McKew and her minders did not want want the usual suspects among the legion of volunteers who offered their services. "Very early on her volunteers were carefully screened to remove all rude, aggressive Howard-hating types," Saville writes.
McKew's campaign, like Rudd's, was methodical and positive.
Labor headquarters sent into action a "crack team" of "Chinese- and Korean-speaking twentysomethings" to liaise with the Asian communities. Saville told the Herald the operatives were groomed through the Young Labor movement and worked the party's Electrac data system incessantly to target Asian voters with emails and visits.
McKew's campaign office secured a phone number that ended in 888 because many Chinese believe 8 to be a lucky number.
Thousands of how-to-vote guides in Chinese and Korean were printed and delivered, as were testimonials from prominent members of the Asian community.

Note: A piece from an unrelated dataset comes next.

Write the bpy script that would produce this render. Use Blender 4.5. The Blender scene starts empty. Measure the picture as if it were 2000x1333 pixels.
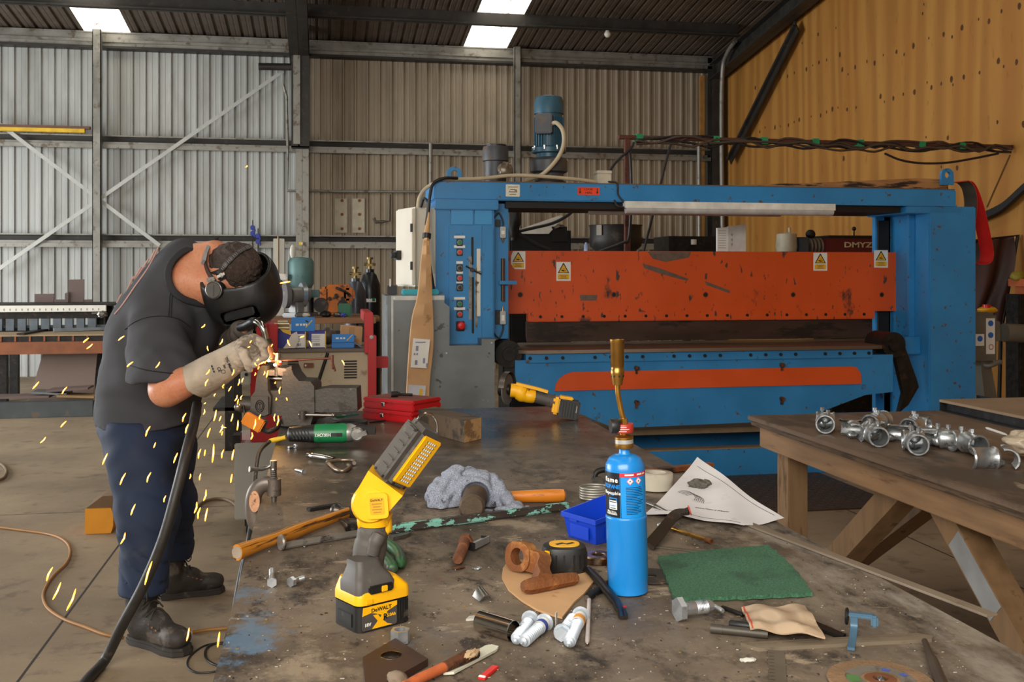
import bpy, bmesh, math, random
import numpy as np
from mathutils import Vector, Matrix, Euler, noise as mnoise
from mathutils.geometry import tessellate_polygon

S = bpy.context.scene
COL = S.collection
R = math.radians
V = Vector
random.seed(7)

# ------------------------------------------------------------------ camera, sky, light, exposure
EYE = V((0, 0, 1.55))
YAW = math.atan(375 / 2000)
CT, ST = math.cos(YAW), math.sin(YAW)
cd = bpy.data.cameras.new('camera')
cam = bpy.data.objects.new('camera', cd)
COL.objects.link(cam)
cam.location = EYE
cam.rotation_euler = (R(90), 0, -YAW)
cd.sensor_width = 36
cd.lens = 36
cd.shift_y = -(666.5 - 535) / 2000
cd.clip_start = .05
cd.clip_end = 200
cd.dof.use_dof = True
cd.dof.focus_distance = 2.7
cd.dof.aperture_fstop = 16
S.camera = cam

W = bpy.data.worlds.new('sky')
S.world = W
W.use_nodes = True
bg = W.node_tree.nodes['Background']
bg.inputs[0].default_value = (1.0, .95, .88, 1)
bg.inputs[1].default_value = .45


def area(name, loc, rot, sx, sy, power, col=(1, 1, 1)):
    l = bpy.data.lights.new(name, 'AREA')
    l.shape = 'RECTANGLE'
    l.size, l.size_y = sx, sy
    l.energy = power
    l.color = col
    o = bpy.data.objects.new(name, l)
    COL.objects.link(o)
    o.location = loc
    o.rotation_euler = [R(a) for a in rot]
    return o


# daylight through the wide roller door in the left wall and the roof sheets; a front fill is added
area('door_daylight', (-8.85, 9.3, 2.0), (0, -90, 0), 3.6, 8.5, 900, (.93, .97, 1))
area('front_fill', (-1.6, -1.45, 3.0), (62, 0, -14), 4.4, 2.4, 310, (1, .95, .87))  # unseen fill, added to brighten the foreground from the front
S.view_settings.view_transform = 'Standard'
S.view_settings.look = 'None'
S.view_settings.exposure = 0.15
S.view_settings.gamma = 1
S.view_settings.use_curve_mapping = False
S.cycles.use_denoising = True
S.cycles.max_bounces = 6
S.cycles.diffuse_bounces = 4
S.cycles.glossy_bounces = 3
S.cycles.sample_clamp_indirect = 4


# ------------------------------------------------------------------ photo pixel -> place
def ray(u, v):
    cx = (u - 1000) / 2000
    return V((CT * cx + ST, -ST * cx + CT, -(v - 535) / 2000))


def PD(u, v, d): return EYE + ray(u, v) * d


def PZ(u, v, z=.92):
    r = ray(u, v)
    return EYE + r * ((z - 1.55) / r.z)


def PY(u, v, y):
    r = ray(u, v)
    return EYE + r * (y / r.y)


def PX(u, v, x):
    r = ray(u, v)
    return EYE + r * (x / r.x)


def px(u, y): return PY(u, 535, y).x
def pz(u, v, y): return PY(u, v, y).z


# ------------------------------------------------------------------ materials
def lin(c):
    if isinstance(c, str):
        c = [int(c[i:i + 2], 16) for i in (0, 2, 4)]
    o = []
    for x in c[:3]:
        x /= 255
        o.append(x / 12.92 if x <= .04045 else ((x + .055) / 1.055) ** 2.4)
    return (*o, 1)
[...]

Rudd's own affinity with China, evidenced by his command of Mandarin, was pivotal, as was Howard's earlier attitude to Pauline Hanson's One Nation and his controversial 1988 comments on Asian immigration.On the last day of the campaign, (Chinese language newspaper) Sing Tao's front page carried the story of the race-hate pamphlet scandal in the seat of Lindsay. Next to it was a story mentioning Howard's 1988 comments.
Howard knew the Lindsay pamphlet scandal was going to finish him off in Bennelong. That's why he got on the phone himself to try and stop the Tony Abbott approved spin that the pamphlet was nothing more than a "Chaser-style prank" from reaching the media.
But Howard failed, and the absurd claim that the virulently inflammatory pamphlet was but a joke guaranteed the scandal's place as the lead news story for the last two days before the election, and a front page position on nearly every newspaper in the country.
A fitting end indeed for a prime minister who knowingly, and enthusiastically, stirred up race hate throughout his political career, and did it with a knowing smile.